Unfortunately its a edelbrock so there is no removing the base plate, and they are loctited so heat is the way you have to go to get the screws out. Soldering will work but it is very temperature sensitive, to hot it wont work to cold it wont work, if you have a lot of experience with it it is easy if not it wont work. Like I said before if there is no driveability problem then don't try to fix it.
Oh yeah, I flubbed that.
 
I have the butterflies out and it wasn't to bad. They have an interference fit and I backed them out slowly and can reuse them with some locktite.

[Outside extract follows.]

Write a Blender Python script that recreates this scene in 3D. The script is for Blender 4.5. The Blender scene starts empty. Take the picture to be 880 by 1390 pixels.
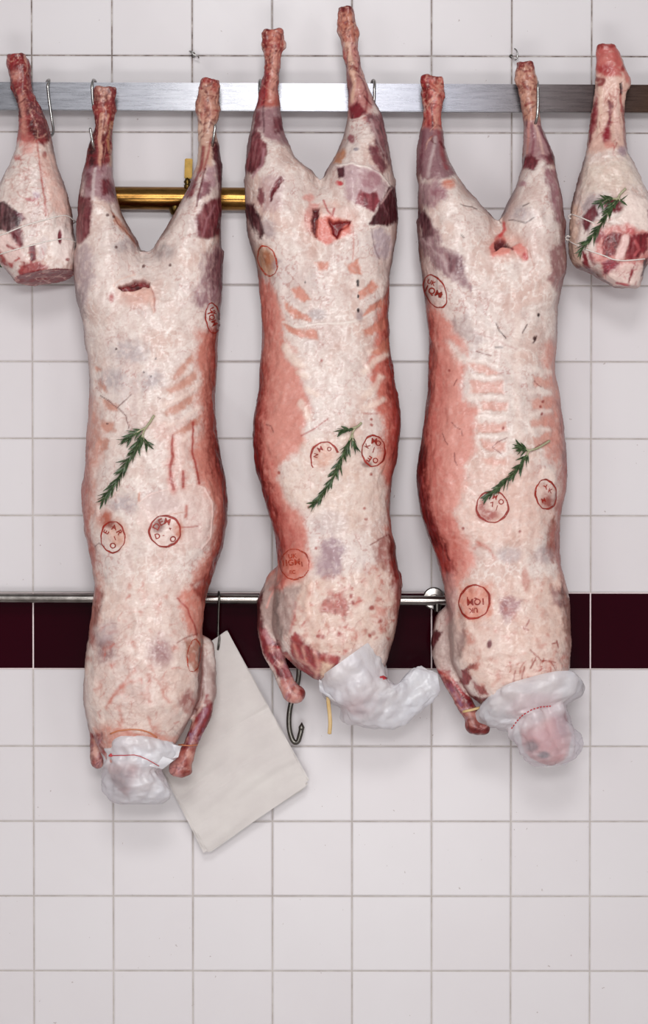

The converter I have is Edge 91/2 2600 to 2800 stall and it works great.
 
I have the butterflies out and it wasn't to bad. They have an interference fit and I backed them out slowly and can reuse them with some locktite.
The converter I have is Edge 91/2 2600 to 2800 stall and it works great.
Just make sure the screws stay put!
Ok 2600/2800 that should not be a problem as to rpm drop into gear.
Yeah, brain-fart, that's it. I seem to be getting more of those than I used to,lol.
 
Well I have them soldered and the mixture screws are 1 1/2 turns out and I have .040 of transfer slot showing. So basically back to where it was before the holes were drilled.
I used red Loctite on the screws and I also distorted the threads a little with pliers.
Thanks everyone for the help.
 
Starts almost instantly and idles at 650 in gear. There is no hesitation anywhere and the plugs are a nice tan color.
I don't know how you would make it run any better with parts that I have on it. I have been thinking about installing a wideband o2 sensor though.